I know that I can write $x^p - y^p$ as $(x - y)F(x,y)$ for some ugly polynomial $F$, but I'm not sure whether that's too much help.
Ta
On
Suppose $x \equiv y \pmod {p^k}$, for some positive integer $k$.
Note the identity
\begin{align*} x^p - y^p &= (x - y) \left( x^{p-1} + x^{p-2}y + \cdots + xy^{p-2} + y^{p-1} \right)\\[4pt] &=(x - y) \left( \sum_{i=0}^{p-1}x^{p-1-i}y^i \right) \\[4pt] \end{align*}
Then
\begin{align*} &x \equiv y \pmod{p^k}\\[4pt] \implies\; &x \equiv y \pmod{p}\\[4pt] \implies\; &x^i \equiv y^i \pmod{p},\;\;\text{for all nonnegative integers $i$}\\[4pt] \end{align*}
Hence
\begin{align*} \sum_{i=0}^{p-1}x^{p-1-i}y^i &\equiv \sum_{i=0}^{p-1}x^{p-1-i}x^i \pmod{p}\\[4pt] &\equiv \sum_{i=0}^{p-1}x^{p-1} \pmod{p}\\[4pt] &\equiv px^{p-1} \pmod{p}\\[6pt] &\equiv 0 \pmod{p}\\[4pt] \end{align*}
Thus, $\displaystyle{\sum_{i=0}^{p-1}x^{p-1-i}y^i}$ is a multiple of $p$.

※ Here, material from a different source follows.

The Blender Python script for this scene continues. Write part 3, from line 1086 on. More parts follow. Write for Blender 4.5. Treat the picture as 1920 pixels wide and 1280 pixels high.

But also, by hypothesis, $x - y$ is a multiple of $p^k$, hence
\begin{align*} &p^k\,|\,(x-y)\;\;\;\text{and}\;\;\, p\;{\large{|}}\left(\sum_{i=0}^{p-1}x^{p-1-i}y^i\right)\\[6pt] \implies\; &p^{k+1}\;{\Large{|}} \left((x - y) \left( \sum_{i=0}^{p-1}x^{p-1-i}y^i \right)\right)\\[6pt] \implies\; &x^p - y^p \equiv 0 \pmod {p^{k+1}}\\[6pt] \end{align*}
as was to be shown.
A point of interest: We never used the fact that $p$ is an odd prime, hence the same result holds for any positive integer $p$.
Why not directly?:
$$x\equiv y\pmod{p^k}\implies x=y+mp^k\;,\;\;m\in\Bbb Z\implies$$
$$x^p=\sum_{n=0}^p\binom pny^n(mp^k)^{p-n}\;\;(**)$$
But all the binomial coefficients except the first one and the last one are dividisible by $\;p\;$ (either you know this or you can prove it by induction...) , so we get:
$$(**)=(\text{something divisible by}\;p^{k+1})+m^pp^{pk}+y^p=y^p\pmod{p^{k+1}}$$
since, of course, $\;pk>k+1\;$